Look For: Black sea bass, weakfish, tautog, whiting, croaker, black drum.

Comments: On the heels of an extended bout of winter weather, Ronnie Goodwin of Cherry Grove Pier reports that, as expected, the water temperature has taken a plunge. Goodwin observed a water temperature of 53 degrees both top and bottom Thursday afternoon at 3 p.m., a good 5-6 degrees colder than one week ago. Fishing in the surf zone has predictably been slow, with only a few small whiting, croaker and black drum being caught. Black sea bass, with a 13-inch minimum size limit, are the best bet on near-shore artificial reefs with weakfish, tautog and flounder also available. Look for weakfish, black sea bass and whiting on near-shore bottom spots.
Offshore

Look For: Wahoo, blackfin tuna, king mackerel, grouper, vermilion snapper, triggerfish, porgy, black sea bass, grunts.

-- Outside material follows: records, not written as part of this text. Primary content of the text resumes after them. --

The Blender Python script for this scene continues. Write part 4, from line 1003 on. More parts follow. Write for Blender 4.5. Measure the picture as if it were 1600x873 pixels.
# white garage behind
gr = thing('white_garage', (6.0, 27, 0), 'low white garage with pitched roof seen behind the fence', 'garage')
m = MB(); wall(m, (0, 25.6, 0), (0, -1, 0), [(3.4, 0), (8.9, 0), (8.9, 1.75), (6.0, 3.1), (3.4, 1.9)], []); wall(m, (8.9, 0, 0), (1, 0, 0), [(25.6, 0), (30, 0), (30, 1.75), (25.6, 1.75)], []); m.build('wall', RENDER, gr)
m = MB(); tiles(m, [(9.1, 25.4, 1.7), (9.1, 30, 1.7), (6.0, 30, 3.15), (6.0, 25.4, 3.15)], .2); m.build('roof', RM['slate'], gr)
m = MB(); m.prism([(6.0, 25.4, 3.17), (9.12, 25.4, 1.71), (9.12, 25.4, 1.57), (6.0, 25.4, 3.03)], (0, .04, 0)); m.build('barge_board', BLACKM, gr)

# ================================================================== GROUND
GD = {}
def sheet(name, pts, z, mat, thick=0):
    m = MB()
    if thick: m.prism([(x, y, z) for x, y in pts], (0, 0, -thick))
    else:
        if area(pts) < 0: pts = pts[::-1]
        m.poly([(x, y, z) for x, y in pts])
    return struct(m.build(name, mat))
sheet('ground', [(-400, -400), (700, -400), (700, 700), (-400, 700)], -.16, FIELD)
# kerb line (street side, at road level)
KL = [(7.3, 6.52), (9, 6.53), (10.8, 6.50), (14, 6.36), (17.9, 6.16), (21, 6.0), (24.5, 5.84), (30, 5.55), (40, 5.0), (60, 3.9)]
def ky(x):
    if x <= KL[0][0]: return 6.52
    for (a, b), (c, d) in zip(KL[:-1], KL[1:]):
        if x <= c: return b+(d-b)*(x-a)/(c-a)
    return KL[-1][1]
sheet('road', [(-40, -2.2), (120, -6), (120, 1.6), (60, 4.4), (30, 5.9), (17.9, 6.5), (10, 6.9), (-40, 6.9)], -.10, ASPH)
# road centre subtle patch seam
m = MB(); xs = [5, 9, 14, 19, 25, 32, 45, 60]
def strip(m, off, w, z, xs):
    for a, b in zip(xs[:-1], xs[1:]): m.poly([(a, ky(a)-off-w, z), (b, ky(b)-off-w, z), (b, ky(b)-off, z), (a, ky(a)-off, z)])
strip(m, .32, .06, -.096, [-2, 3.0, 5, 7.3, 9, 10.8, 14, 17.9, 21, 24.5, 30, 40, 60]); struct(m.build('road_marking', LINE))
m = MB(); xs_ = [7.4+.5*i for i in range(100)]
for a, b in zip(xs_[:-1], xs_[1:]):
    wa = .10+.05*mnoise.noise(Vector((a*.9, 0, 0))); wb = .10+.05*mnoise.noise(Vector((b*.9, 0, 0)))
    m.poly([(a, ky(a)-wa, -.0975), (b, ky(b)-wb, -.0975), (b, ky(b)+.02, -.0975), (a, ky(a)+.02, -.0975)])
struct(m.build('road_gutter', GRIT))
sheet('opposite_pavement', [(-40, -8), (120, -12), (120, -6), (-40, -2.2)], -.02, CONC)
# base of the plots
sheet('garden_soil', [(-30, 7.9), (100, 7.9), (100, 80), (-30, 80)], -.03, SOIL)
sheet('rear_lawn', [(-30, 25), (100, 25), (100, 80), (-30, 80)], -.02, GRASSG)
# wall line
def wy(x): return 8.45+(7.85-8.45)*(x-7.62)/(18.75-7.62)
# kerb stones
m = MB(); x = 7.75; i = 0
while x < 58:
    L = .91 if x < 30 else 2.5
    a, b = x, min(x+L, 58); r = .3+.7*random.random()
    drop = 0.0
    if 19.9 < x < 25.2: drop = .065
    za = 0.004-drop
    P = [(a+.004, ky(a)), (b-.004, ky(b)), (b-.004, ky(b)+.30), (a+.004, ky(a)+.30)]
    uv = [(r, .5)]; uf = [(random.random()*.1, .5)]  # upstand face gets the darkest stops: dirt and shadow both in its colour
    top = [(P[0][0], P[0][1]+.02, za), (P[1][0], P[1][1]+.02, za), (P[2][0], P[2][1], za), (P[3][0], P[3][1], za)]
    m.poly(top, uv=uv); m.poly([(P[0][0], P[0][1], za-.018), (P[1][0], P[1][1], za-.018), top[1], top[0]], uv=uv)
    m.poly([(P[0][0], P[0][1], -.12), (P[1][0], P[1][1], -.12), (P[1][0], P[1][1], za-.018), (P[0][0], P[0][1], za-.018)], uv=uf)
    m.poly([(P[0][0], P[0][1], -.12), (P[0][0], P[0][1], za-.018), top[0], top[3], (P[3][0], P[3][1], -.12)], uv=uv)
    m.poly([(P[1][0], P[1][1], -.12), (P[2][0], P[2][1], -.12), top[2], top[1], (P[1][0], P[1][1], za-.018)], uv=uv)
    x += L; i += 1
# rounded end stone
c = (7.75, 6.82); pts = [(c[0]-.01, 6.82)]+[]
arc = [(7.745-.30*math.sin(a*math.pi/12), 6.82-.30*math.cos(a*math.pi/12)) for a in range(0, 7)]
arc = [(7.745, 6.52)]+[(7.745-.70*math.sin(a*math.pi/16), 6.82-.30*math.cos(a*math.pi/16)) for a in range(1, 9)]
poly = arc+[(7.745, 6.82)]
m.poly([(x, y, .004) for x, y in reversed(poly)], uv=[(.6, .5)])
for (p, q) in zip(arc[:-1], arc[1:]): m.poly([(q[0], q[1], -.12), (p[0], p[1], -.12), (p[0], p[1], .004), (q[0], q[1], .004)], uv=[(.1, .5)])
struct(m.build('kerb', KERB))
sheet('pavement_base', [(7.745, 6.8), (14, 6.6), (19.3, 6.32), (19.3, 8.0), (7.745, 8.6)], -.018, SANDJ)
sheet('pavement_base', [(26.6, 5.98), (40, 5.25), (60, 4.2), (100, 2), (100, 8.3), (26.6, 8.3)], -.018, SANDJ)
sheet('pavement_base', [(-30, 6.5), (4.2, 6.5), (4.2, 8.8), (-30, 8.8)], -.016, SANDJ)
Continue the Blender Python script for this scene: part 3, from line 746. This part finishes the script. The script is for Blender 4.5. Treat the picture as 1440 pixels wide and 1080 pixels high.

Comments: It’s been a week to forget in the offshore waters, as rough seas and cold temperatures have kept boats at dock. There is, however, a window of opportunity this weekend, with a decent offshore marine forecast in store for Saturday and even better for Sunday into Monday. Trolling action has been very good of late for wahoo, with blackfin tuna and king mackerel also in the mix. Bottom fishing should be excellent for the weekend with vermilion snapper, black sea bass, grouper, red snapper, triggerfish, porgy and white grunts all available. There are plenty of species that currently must be released, however. The Greater Amberjack Fishery is closed to harvest for recreational anglers until March 2018. Also, cobia cannot be harvested in 2017 in South Carolina waters (to three miles offshore) or federal waters (beyond three miles) and must be released. Finally, red snapper are closed in the South Atlantic region and must be released.
Freshwater

Look For: Crappie, bream, bass, catfish.

Comments: There’s been a change in river fishing as winter weather has set in over the last week. The water temperature has dropped to the low 50s, even the upper 40s, plus rainfall has caused a needed rise in water levels. Still, Ronald “Catfish” Stalvey of Stalvey’s Bait and Tackle in Conway says “fishing is on fire.” In particular, crappie action has been hot. Stalvey reports that Jason Britt, Phoebe Marie Guest and Jerry Roberson of Socastee had a super day Tuesday on the Great Pee Dee, catching 30 ‘slab’ crappie, all weighing over a pound. The trio caught them trolling beetle spins, on jigs and floating shiners while fishing lakes off the river. Stalvey also notes a limit of bream were landed from the Little Pee Dee, lead-lining red worms on the bottom in 12-16 feet of water. Stalvey says bass action is good on Texas-rigged worms, craw baits and crank baits. Stalvey suggests working lakes, creek mouths, treetops and deep curves for bass. The Waccamaw River at Conway had risen to 7.27 feet at 3:15 p.m. on Wednesday. The Little Pee Dee River at Galivants Ferry was at 7.09 feet at 4 p.m. Wednesday, a rise of over three feet from a week ago.